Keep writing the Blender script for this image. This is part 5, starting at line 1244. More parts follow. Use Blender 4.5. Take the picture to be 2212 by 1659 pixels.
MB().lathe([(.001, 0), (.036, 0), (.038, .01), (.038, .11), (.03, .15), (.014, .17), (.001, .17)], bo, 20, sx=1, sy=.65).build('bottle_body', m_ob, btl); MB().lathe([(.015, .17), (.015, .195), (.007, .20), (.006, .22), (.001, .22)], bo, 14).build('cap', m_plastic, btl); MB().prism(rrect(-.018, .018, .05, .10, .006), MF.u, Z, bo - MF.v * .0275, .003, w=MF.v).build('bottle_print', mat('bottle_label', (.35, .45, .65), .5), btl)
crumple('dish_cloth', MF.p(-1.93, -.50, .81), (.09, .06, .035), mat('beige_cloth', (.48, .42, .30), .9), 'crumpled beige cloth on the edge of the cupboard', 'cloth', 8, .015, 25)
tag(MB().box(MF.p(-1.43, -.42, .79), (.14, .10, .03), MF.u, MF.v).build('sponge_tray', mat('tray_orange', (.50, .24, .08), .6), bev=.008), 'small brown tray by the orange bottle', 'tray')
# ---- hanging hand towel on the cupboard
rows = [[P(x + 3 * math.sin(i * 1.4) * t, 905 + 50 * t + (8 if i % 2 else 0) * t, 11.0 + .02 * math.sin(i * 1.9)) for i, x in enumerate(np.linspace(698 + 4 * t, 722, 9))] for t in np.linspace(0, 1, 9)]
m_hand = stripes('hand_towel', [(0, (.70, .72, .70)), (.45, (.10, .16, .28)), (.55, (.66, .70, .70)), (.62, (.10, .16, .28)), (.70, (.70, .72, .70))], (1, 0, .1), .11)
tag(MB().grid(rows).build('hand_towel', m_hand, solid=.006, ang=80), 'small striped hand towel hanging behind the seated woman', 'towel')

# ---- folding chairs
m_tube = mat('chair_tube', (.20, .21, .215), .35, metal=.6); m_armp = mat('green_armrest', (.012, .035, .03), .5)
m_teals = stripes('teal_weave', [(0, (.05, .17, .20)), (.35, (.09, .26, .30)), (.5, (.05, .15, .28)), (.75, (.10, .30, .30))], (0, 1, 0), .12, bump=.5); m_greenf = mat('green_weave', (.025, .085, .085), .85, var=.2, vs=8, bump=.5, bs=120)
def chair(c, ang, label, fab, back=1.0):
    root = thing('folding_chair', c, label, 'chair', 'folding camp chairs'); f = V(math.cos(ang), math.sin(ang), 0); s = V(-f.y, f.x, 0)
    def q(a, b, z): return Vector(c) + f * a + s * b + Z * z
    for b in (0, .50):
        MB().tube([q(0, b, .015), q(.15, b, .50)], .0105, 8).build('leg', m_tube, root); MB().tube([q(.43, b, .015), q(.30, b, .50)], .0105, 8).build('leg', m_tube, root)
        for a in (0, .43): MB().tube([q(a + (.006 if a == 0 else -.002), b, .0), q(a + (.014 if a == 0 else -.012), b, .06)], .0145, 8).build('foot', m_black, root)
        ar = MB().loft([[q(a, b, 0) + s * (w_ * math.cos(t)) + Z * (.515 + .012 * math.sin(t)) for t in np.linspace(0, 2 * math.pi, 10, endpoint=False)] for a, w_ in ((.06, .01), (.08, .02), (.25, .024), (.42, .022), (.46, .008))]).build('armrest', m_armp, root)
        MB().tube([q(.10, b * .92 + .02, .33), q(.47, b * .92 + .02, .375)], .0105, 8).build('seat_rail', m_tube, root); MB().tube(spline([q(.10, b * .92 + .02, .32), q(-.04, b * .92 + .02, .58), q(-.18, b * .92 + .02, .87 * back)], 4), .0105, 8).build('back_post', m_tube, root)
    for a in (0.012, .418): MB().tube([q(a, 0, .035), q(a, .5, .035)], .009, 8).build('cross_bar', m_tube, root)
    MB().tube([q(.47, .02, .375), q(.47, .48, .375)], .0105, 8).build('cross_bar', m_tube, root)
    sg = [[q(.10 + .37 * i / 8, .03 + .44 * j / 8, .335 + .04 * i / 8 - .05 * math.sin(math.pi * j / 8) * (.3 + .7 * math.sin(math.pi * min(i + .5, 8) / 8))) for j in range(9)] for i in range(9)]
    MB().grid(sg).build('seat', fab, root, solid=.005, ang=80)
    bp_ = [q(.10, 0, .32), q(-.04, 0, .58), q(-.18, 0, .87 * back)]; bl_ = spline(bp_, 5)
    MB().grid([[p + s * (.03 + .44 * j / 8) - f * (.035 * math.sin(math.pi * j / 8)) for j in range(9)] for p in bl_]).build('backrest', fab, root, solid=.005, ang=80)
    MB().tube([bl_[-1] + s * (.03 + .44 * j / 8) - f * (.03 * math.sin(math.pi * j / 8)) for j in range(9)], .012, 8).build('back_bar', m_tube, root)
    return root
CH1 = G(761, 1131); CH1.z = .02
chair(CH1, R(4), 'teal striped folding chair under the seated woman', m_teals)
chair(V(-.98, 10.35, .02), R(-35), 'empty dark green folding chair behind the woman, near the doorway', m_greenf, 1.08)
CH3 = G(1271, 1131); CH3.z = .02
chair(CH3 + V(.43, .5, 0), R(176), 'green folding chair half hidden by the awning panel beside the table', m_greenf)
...
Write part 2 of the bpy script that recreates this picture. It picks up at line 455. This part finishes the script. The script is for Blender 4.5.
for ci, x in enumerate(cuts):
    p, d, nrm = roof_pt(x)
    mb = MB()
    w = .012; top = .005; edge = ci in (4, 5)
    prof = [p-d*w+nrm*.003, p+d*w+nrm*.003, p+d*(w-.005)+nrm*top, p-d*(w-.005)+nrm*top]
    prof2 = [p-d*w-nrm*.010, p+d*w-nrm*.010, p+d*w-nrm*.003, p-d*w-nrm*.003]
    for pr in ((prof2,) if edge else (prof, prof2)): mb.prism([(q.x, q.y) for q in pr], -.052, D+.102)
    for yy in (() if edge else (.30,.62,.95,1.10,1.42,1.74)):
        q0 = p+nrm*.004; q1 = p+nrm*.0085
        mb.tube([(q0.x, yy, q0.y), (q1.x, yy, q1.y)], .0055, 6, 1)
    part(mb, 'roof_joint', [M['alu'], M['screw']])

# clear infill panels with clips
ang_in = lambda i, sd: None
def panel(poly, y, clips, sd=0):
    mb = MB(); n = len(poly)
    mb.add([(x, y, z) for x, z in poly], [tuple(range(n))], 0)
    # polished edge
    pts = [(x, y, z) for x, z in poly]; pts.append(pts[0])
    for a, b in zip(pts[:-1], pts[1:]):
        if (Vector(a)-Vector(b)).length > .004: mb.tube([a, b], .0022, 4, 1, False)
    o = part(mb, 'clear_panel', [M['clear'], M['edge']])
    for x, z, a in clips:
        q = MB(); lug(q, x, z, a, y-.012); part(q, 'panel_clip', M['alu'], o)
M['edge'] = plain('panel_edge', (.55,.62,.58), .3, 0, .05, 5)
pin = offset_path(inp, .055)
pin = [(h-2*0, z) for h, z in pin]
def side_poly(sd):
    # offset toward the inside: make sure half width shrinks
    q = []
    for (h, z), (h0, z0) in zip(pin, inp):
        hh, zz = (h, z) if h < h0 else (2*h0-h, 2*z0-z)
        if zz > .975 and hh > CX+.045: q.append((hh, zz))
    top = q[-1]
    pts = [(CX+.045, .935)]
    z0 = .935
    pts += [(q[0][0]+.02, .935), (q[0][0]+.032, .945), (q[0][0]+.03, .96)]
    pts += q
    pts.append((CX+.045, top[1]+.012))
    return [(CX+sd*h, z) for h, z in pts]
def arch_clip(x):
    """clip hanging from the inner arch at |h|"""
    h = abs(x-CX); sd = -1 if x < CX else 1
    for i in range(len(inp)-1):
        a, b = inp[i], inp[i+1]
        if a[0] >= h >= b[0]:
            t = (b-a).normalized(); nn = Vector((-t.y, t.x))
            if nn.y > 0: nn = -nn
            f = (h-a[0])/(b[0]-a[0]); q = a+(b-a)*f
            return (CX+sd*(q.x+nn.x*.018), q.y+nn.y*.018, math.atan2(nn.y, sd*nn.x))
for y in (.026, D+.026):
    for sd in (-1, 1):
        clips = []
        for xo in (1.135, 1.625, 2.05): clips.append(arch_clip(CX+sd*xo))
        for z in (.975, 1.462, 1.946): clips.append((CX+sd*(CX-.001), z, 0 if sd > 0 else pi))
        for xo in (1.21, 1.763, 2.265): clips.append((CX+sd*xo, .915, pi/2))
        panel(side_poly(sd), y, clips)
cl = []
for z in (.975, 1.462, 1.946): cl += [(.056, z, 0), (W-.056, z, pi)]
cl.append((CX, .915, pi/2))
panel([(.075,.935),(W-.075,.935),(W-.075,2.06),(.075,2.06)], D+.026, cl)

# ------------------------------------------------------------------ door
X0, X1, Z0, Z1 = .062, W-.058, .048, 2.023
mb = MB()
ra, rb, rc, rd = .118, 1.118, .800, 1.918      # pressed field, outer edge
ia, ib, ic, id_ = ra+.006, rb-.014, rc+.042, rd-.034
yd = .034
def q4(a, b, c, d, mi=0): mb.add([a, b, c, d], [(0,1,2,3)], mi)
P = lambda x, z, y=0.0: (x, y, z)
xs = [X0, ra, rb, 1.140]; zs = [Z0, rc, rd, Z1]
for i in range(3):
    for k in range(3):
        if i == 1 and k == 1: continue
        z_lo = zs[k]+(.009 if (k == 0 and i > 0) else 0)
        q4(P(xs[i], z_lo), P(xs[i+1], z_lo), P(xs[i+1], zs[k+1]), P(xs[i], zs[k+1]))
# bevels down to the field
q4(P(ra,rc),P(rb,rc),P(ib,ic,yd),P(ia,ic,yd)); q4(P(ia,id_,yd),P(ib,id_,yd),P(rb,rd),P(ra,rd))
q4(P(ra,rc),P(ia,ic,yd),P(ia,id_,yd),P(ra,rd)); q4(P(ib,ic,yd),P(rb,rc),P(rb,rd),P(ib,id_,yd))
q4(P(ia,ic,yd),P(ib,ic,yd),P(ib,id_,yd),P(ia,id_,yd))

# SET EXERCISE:
Copy out exactly the lines from the one containing "Write part 2" to the one containing "part(mb, 'roof_joint', [M['alu'], M['screw']])", both ends inclusive.

# ANSWER FOR THIS EXERCISE:
Write part 2 of the bpy script that recreates this picture. It picks up at line 455. This part finishes the script. The script is for Blender 4.5.
for ci, x in enumerate(cuts):
    p, d, nrm = roof_pt(x)
    mb = MB()
    w = .012; top = .005; edge = ci in (4, 5)
    prof = [p-d*w+nrm*.003, p+d*w+nrm*.003, p+d*(w-.005)+nrm*top, p-d*(w-.005)+nrm*top]
    prof2 = [p-d*w-nrm*.010, p+d*w-nrm*.010, p+d*w-nrm*.003, p-d*w-nrm*.003]
    for pr in ((prof2,) if edge else (prof, prof2)): mb.prism([(q.x, q.y) for q in pr], -.052, D+.102)
    for yy in (() if edge else (.30,.62,.95,1.10,1.42,1.74)):
        q0 = p+nrm*.004; q1 = p+nrm*.0085
        mb.tube([(q0.x, yy, q0.y), (q1.x, yy, q1.y)], .0055, 6, 1)
    part(mb, 'roof_joint', [M['alu'], M['screw']])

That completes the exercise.